Tuesday, June 16, 2009

Bessie (Bee) Sutherland

Chapter Thirteen

Bessie (Bee) Sutherland

A schoolgirl's memories of her Grandmother — 1922 to 1937.

My granny was 'the sweetest little English lady you could ever wish to know' so said my mother of her mother-in-law many times. My earliest recollection of Granny was the day my brother John and I skipped along the footpath to the Maternity Home to see my mother and the new baby. I was four years old. Granny and Aunt Ann had come to look after us. Granny was dressed in black from head to toe and wore a veil on her face — to hide the wrinkles she told me. Aunt Anne wore brown. I remember them both as if it were yesterday. Sometimes other members of the Havelock relations would come with her to our place. They loved having their tea cups read. My mother used to say it was all nonsense, but they thought she was pretty good. On August 19th it was Granny's birthday. Mum would cook a lovely dinner for her. Afterward the birthday cake with numerous candles would be lit. Granny's white hair would shine in the candle light. When I was nine years old I was given a bicycle. This enabled me to accompany Dad to Havelock North on Sundays after lunch to see Granny and Aunt Ann. They lived in a modern bungalow with a large back section. The largest walnut tree with the biggest nuts grew there. Sometimes I would see Nancy Hallett picking them up. I think she used to keep an eye on the old ladies. Next door was the village fire station with a vehicle containing pump and hoses drawn by horses when in action. After afternoon tea Dad would give Granny some pound notes for her to put in the pocket made especially in her corset. I think this idea must have been the forerunner of the travellers money belt of today.

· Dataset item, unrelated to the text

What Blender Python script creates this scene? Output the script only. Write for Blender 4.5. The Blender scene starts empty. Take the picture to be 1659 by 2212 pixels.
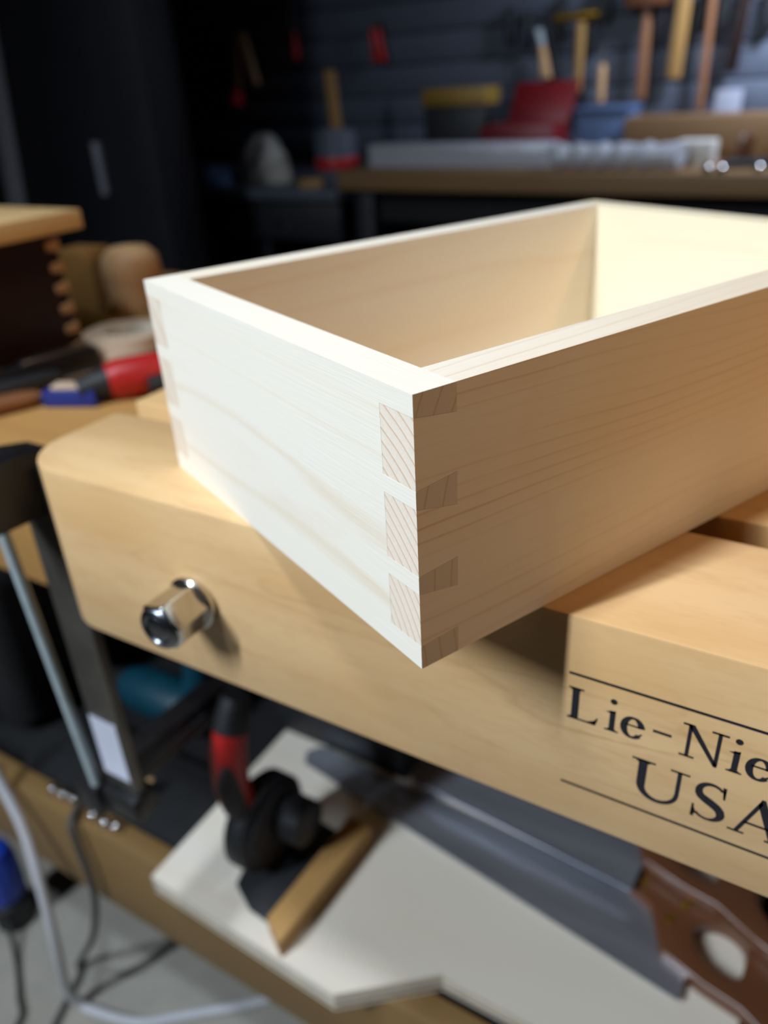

On two occasions I accompanied Granny and Aunt Ann to Taihape to see my Aunt Isobel, Granny's only daughter. We left Hastings at 7am in an open tourer with side curtains flapping. The car bumped up and down on shingle roads until mid-day when we stopped at a very pleasant farm house where tea and fresh scones were served. It was good to stretch our legs after the long drive but worse was to come. We forded a stony river, crawled around Gentle Annie and in the glaring sun crossed the Blowhards. We were all very pleased to see Gordon Durrant waiting for us at the cross road. The return journey to Hastings did not bear thinking about that evening.

After the 1931 earthquake it was decided that Granny and Aunt Ann should give up their home and part company, Aunt Ann to Alice Warren's and Granny to our place. It was a big break for them but Granny was getting very forgetful. She was then 81 years old. She enjoyed good health and enjoyed her meals but could not be left alone. We had a gas stove to boil the kettle. She liked making a cup of tea between meals and wouldn't turn the tap off properly. If my mother was in the garden she would wonder what the old lass was up to. She wasn't interested in handwork as was Aunt Anne, so I guess the days seemed long for her. Granny was 88 years old when she died — she had lived with us for seven years. She was an unassuming old lady, was very rarely "vexed" an old saying of hers when she mislaid her glasses. Her husband, Johnnie Sutherland, whom I never new, was buried in Palmerston North so that meant a long ride in the hearse, which unfortunately broke down at Waipukurau. Another hearse from Hastings was called for making the burial arrangements an hour late.

We all missed "old Gran", the little white-haired old lady who loved to stand at the front gate and pass the time of day with whoever might have time to stop.